O diretor de programação do festival mais representativo do cinema ambiental do país seguiu destacando os desafios enfrentados para dar sustentabilidade ao evento durante esses 26 anos de história. “Tem uma quantidade muito grande de festivais que deixam de existir, porque é difícil você achar um lugar ao sol e se manter como uma referência em alguma área. Já o Fica tem conseguido fazer isso. Ele foi o primeiro festival brasileiro e um dos primeiros do mundo com esse recorte ambiental. E se mantém como um festival bastante reconhecido no Brasil, um festival ao qual as pessoas se referem de uma maneira muito positiva”.
Novaes teceu um relato pessoal de como a história do evento foi fundamental para a consolidação da cena audiovisual goiana e para a sua própria consolidação enquanto profissional da área. “Eu fui parte desse processo. Quando o Fica começou, eu estava começando a pensar em fazer filmes. A minha vida profissional, de várias maneiras, foi Influenciada e direcionado pelo festival, assim como a de muitos realizadores, muitos profissionais do audiovisual em Goiás”.
O cineasta finalizou registrando uma menção honrosa às contribuições legadas pelo jornalista Washington Novaes ao evento. O expoente do ambientalismo goiano faleceu em agosto de 2020, em Aparecida de Goiânia, aos 86 anos. “Meu pai desempenhou um papel importante desde a criação e implementação do Fica. Ele ajudou a construir essa história, como muitas outras pessoas também fizeram, e é um privilégio poder, de certa forma, dar continuidade, hoje, a esse legado”.
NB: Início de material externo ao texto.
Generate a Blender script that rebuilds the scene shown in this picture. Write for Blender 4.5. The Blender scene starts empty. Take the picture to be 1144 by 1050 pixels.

Em 2020, o deputado Talles Barreto, que era então integrante do PSDB e hoje está no União Brasil (UB), assinou propositura que diapiõe sobre a inclusão do nome do jornalista Washington Novaes na denominação do Fica. “A Alteração do nome do festival é uma forma justa de homenagear o grande homem que foi Washington Novaes, enaltecendo seu trabalho como jornalista e ambientalista defensor da natureza e do meio ambiente, e como consultor do maior festival do Estado de Goiás, o Fica, durante muitos anos”, defendeu o parlamentar, na ocasião.